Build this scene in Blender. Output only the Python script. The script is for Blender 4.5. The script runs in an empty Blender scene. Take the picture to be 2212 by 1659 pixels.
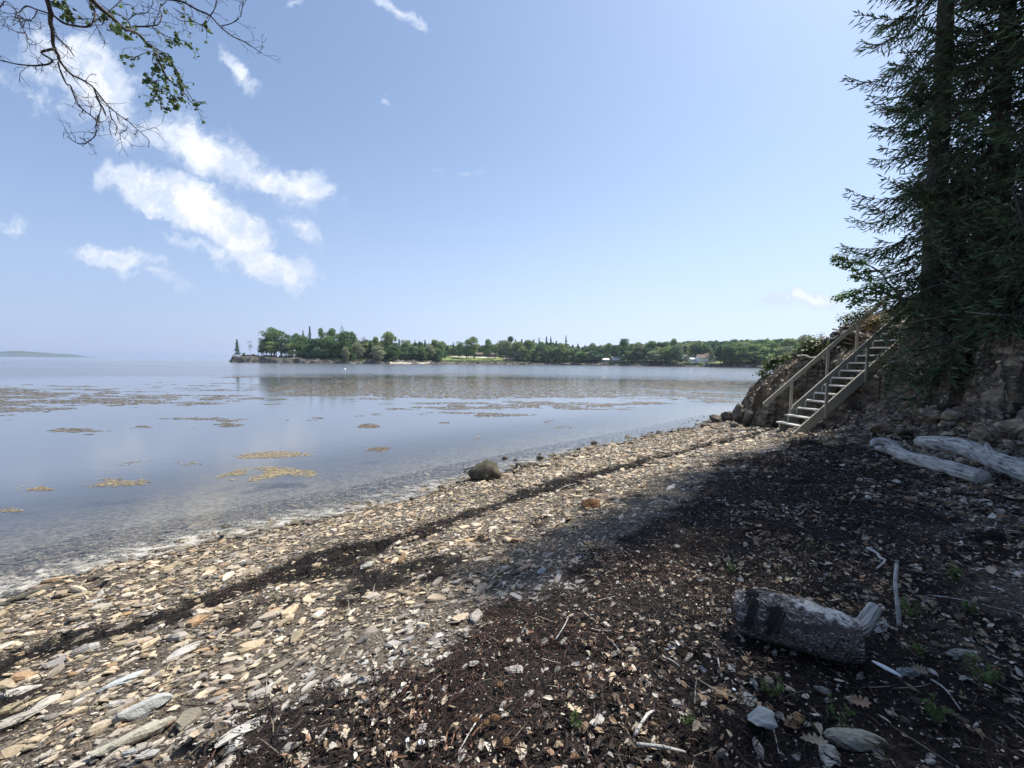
import bpy, bmesh, math, random
import numpy as np
from mathutils import Vector, Matrix, Euler
PI = math.pi
R = math.radians
rng = np.random.default_rng(11)
random.seed(5)
HAZE = 0.00013
scene = bpy.context.scene
col = scene.collection

# ------------------------------------------------------------------ camera, sun, sky, exposure
CAM = np.array([0.0, 0.0, 2.2])
PITCH, ROLL = R(3.2), R(0.59)
FPX = 398.2
fwd = np.array([0, math.cos(PITCH), -math.sin(PITCH)])
up0 = np.array([0, math.sin(PITCH), math.cos(PITCH)])
rt0 = np.array([1.0, 0, 0])
RT = math.cos(ROLL) * rt0 + math.sin(ROLL) * up0
UP = -math.sin(ROLL) * rt0 + math.cos(ROLL) * up0
cd = bpy.data.cameras.new('camera')
cam = bpy.data.objects.new('camera', cd)
col.objects.link(cam)
M = Matrix.Identity(4)
for i in range(3):
    M[i][0] = RT[i]; M[i][1] = UP[i]; M[i][2] = -fwd[i]; M[i][3] = CAM[i]
cam.matrix_world = M
cd.sensor_width = 36.0
cd.lens = FPX / 1024 * 36
cd.clip_start = 0.05
cd.clip_end = 20000
scene.camera = cam

SUN_AZ, SUN_EL = R(57), R(57)          # azimuth measured from +Y towards +X
SUNV = np.array([math.sin(SUN_AZ) * math.cos(SUN_EL), math.cos(SUN_AZ) * math.cos(SUN_EL), math.sin(SUN_EL)])
sd = bpy.data.lights.new('sun', 'SUN')
sd.energy = 5.0
sd.angle = R(0.55)
sd.color = (1.0, 0.94, 0.85)
so = bpy.data.objects.new('sun', sd)
col.objects.link(so)
so.rotation_euler = Vector(-SUNV).to_track_quat('-Z', 'Y').to_euler()

scene.view_settings.view_transform = 'Standard'
scene.view_settings.look = 'None'
scene.view_settings.gamma = 1.0
scene.view_settings.use_curve_mapping = False
scene.view_settings.exposure = 0.68
scene.cycles.max_bounces = 6
scene.cycles.diffuse_bounces = 2
scene.cycles.glossy_bounces = 3
scene.cycles.transmission_bounces = 4
scene.cycles.transparent_max_bounces = 10
scene.cycles.volume_bounces = 0
scene.cycles.use_denoising = True
scene.cycles.sample_clamp_indirect = 4.0


class NT:
    """small node-tree helper"""
    def __init__(s, tree):
        s.t = tree; s.n = tree.nodes; s.l = tree.links
    def node(s, typ, ins=None, **kw):
        n = s.n.new(typ)
        for k, v in kw.items():
            setattr(n, k, v)
        for k, v in (ins or {}).items():
            s.set(n.inputs[k], v)
        return n
    def set(s, sock, v):
        if isinstance(v, bpy.types.NodeSocket):
            s.l.new(v, sock)
        elif isinstance(v, bpy.types.Node):
            s.l.new(v.outputs[0], sock)
        else:
            if sock.type == 'RGBA' and len(v) == 3:
                v = (*v, 1)
            sock.default_value = v
    def math(s, op, a, b=0.0, c=0.0, clamp=False):
        n = s.n.new('ShaderNodeMath'); n.operation = op; n.use_clamp = clamp
        s.set(n.inputs[0], a); s.set(n.inputs[1], b)
        if len(n.inputs) > 2: s.set(n.inputs[2], c)
        return n.outputs[0]
    def mix(s, f, a, b, blend='MIX'):
        n = s.n.new('ShaderNodeMix'); n.data_type = 'RGBA'; n.blend_type = blend
        s.set(n.inputs[0], f); s.set(n.inputs[6], a); s.set(n.inputs[7], b)
        return n.outputs[2]
    def ramp(s, f, stops, interp='LINEAR'):
        n = s.n.new('ShaderNodeValToRGB'); n.color_ramp.interpolation = interp
        e = n.color_ramp.elements
        while len(e) < len(stops): e.new(0.5)
        for el, (p, c) in zip(e, stops):
            el.position = p
            el.color = (c, c, c, 1) if isinstance(c, (int, float)) else (*c, 1)
        s.set(n.inputs[0], f)
        return n.outputs[0]
    def noise(s, vec, scale, detail=4.0, rough=0.55, dist=0.0):
        n = s.node('ShaderNodeTexNoise', {'Scale': scale, 'Detail': detail, 'Roughness': rough, 'Distortion': dist})
        if vec is not None: s.set(n.inputs['Vector'], vec)
        return n.outputs[0]
    def smooth(s, v, a, b):
        n = s.n.new('ShaderNodeMapRange'); n.interpolation_type = 'SMOOTHSTEP'
        s.set(n.inputs[0], v); n.inputs[1].default_value = a; n.inputs[2].default_value = b
        return n.outputs[0]


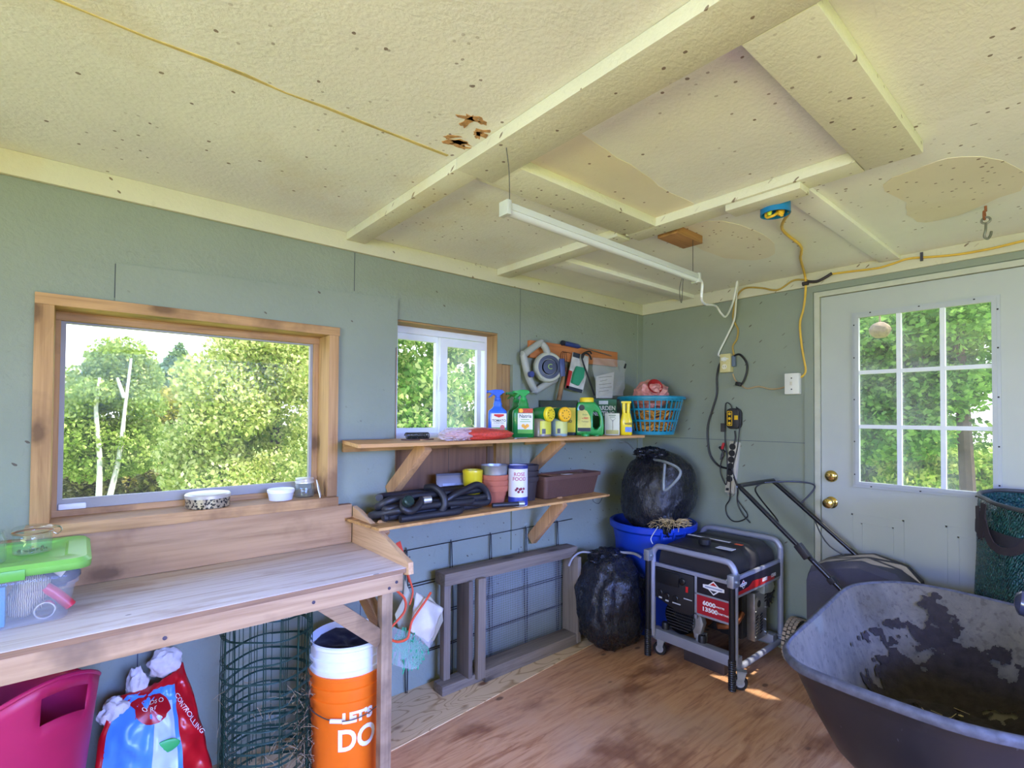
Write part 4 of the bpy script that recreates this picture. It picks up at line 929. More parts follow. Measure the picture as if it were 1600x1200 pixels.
# turquoise basket with twine
pk = Vector((2.975, 2.035, SU)); t = thing('basket', 'round turquoise lattice basket of orange twine at the right end of the shelf', 'basket', pk)
TQ = M((22, 132, 160), .38, var=.05, name='turquoise_plastic')
rb = lambda z: .150 + .062 * z / .245
b = BM()
for z0, z1 in ((.0, .022), (.085, .098), (.160, .173), (.222, .236)):
    for th in (0,):
        lathe(b, [(rb(z0), z0), (rb(z1), z1), (rb(z1) - .004, z1), (rb(z0) - .004, z0), (rb(z0), z0)], 56)
lathe(b, [(0, 0), (rb(0), 0), (rb(0), .003), (0, .003)], 40)
for k in range(34):
    a = k * 2 * PI / 34; bar(b, (rb(0) * cos(a), rb(0) * sin(a), .01), (rb(.235) * cos(a), rb(.235) * sin(a), .235), .007, .004, (cos(a), sin(a), 0))
part('body', b, TQ, t, 30)
b = BM(); lathe(b, [(rb(.236) - .006, .236), (rb(.236) + .016, .234), (rb(.236) + .018, .248), (rb(.236) + .010, .254), (rb(.236) - .006, .252), (rb(.236) - .006, .236)], 56); part('rim', b, TQ, t, 40)
TWI = M((212, 152, 66), .85, var=.25, vs=40, name='twine'); TWR = M((176, 70, 44), .85, var=.25, vs=40, name='red_twine')
def coil(b, c, r_, n, ax, rr2=.0035, th=.02, seed=1):
    q = random.Random(seed); pts = []
    ax = Vector(ax).normalized(); u_ = ax.orthogonal().normalized(); v_ = ax.cross(u_)
    for k in range(n * 18): a = k * 2 * PI / 18; pts.append(Vector(c) + (u_ * cos(a) + v_ * sin(a) * 1.25) * (r_ + .006 * sin(a * .37 + seed)) + ax * (th * sin(a * .21)))
    tube(b, pts, rr2, 5)
R.seed(12)
for lab, m, spots in (('orange twine hanks coiled in the front of the turquoise basket', TWI, [((-.10, -.045), 1), ((-.045, -.09), 2), ((.015, -.11), 3), ((-.07, .03), 4)]), ('rust red twine hanks coiled at the right of the turquoise basket', TWR, [((.075, -.075), 5), ((.105, -.02), 6), ((.05, -.095), 7)])):
    b = BM()
    for (dx, dy), s_ in spots: coil(b, (pk.x + dx, pk.y + dy, SU + .062), .036, 7, (dx, dy, .1), .0034, .02, s_); coil(b, (pk.x + dx * .98, pk.y + dy * .98, SU + .130), .032, 6, (dx, dy, -.1), .0034, .018, s_ + 20)
    rooted(b, 'twine', m, lab, 'twine', (pk.x + spots[0][0][0], pk.y + spots[0][0][1], SU + .01), None, 60)
b = BM(); blob(b, (pk.x + .01, pk.y + .01, SU + .262), (.125, .115, .100), None, 5, 14, .28, 2.2); rooted(b, 'net_bag', M((200, 132, 122), .4, var=.25, vs=18, bump=.5, bs=45, coat=.4), 'pinkish plastic bag bulging out of the turquoise basket', 'bag', (pk.x - .02, pk.y - .02, SU + .15))
b = BM(); lathe(b, [(.045, -.01), (.052, 0), (.050, .012), (.030, -.02), (0, -.028)], 24, (pk.x - .045, pk.y - .062, SU + .320), Matrix.Rotation(rad(62), 4, 'X') @ Matrix.Rotation(rad(-25), 4, 'Y')); rooted(b, 'red_spool', M((150, 26, 26), .6, var=.3, vs=60, bump=.6, bs=100), 'round red netting end showing at the front of the pink bag', 'netting', (pk.x - .05, pk.y - .06, SU + .28))

# ================================================================== on the lower shelf
HOSE = M((33, 35, 42), .45, var=.12, bump=.2, bs=160, name='hose_rubber')
t = thing('garden_hose', 'fat black garden hose folded in a flat bundle on the lower shelf', 'hose', (1.25, 2.08, SL))
b = BM(); hr = .0165; zk = 1.28; z0 = SL + hr
def loop(xa, xb, yc, hw, z, dz=0, sk=0):
    return [(xa + hw, yc - hw + sk, z), ((xa + xb) / 2, yc - hw, z + dz), (xb - hw, yc - hw + sk, z), (xb, yc, z + .006), (xb - hw, yc + hw, z), ((xa + xb) / 2, yc + hw, z + dz), (xa + hw, yc + hw, z), (xa, yc, z + .004)]
P_ = []
P_ += loop(1.03, 1.42, 2.055, .045, z0)
P_ += loop(1.00, 1.58, 2.115, .055, z0 + zk * .004, .004)
P_ += loop(1.035, 1.50, 2.075, .048, z0 + zk * .028, .004)
P_ += loop(1.02, 1.60, 2.10, .05, z0 + zk * .034, .006)
P_ += loop(1.03, 1.585, 2.12, .05, z0 + zk * .062, .002)
tube(b, spline(P_, 6), hr, 10)
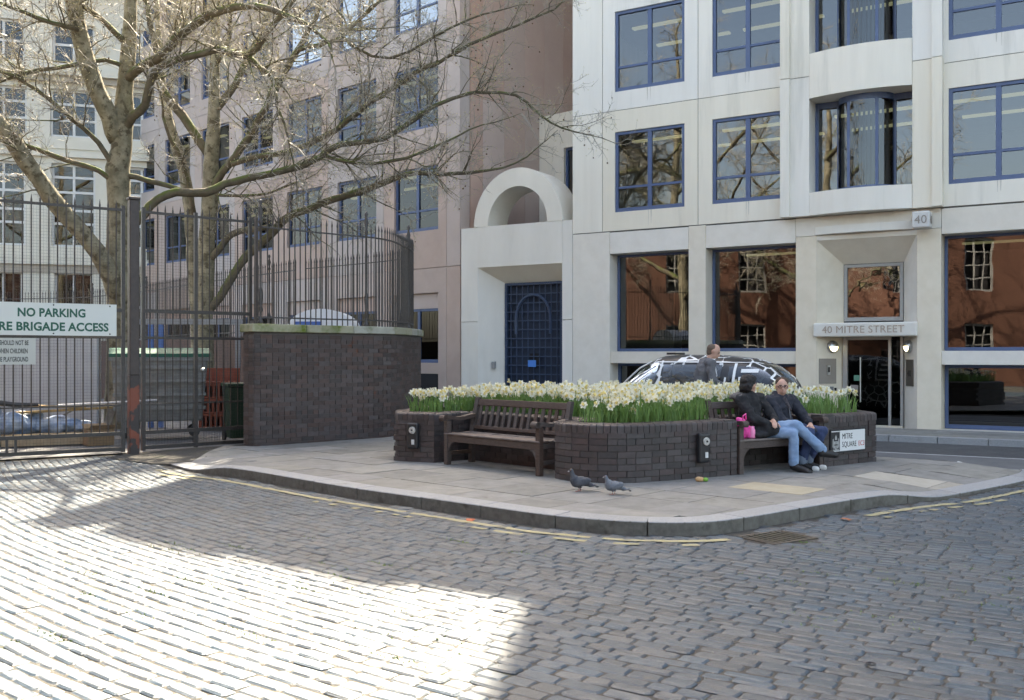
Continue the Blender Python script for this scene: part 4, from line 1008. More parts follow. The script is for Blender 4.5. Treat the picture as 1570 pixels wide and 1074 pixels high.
========
▶ TO BE DONE: From the first line above through the line containing "col = scene.collection", copy everything exactly, without the pictures.

▶ ANSWER IN FULL:
Build this scene in Blender. Output only the Python script. The script is for Blender 4.5. The script runs in an empty Blender scene. Take the picture to be 2212 by 1659 pixels.
import bpy, bmesh, math, random
import numpy as np
from mathutils import Vector, Matrix, Euler
PI = math.pi
R = math.radians
rng = np.random.default_rng(11)
random.seed(5)
HAZE = 0.00013
scene = bpy.context.scene
col = scene.collection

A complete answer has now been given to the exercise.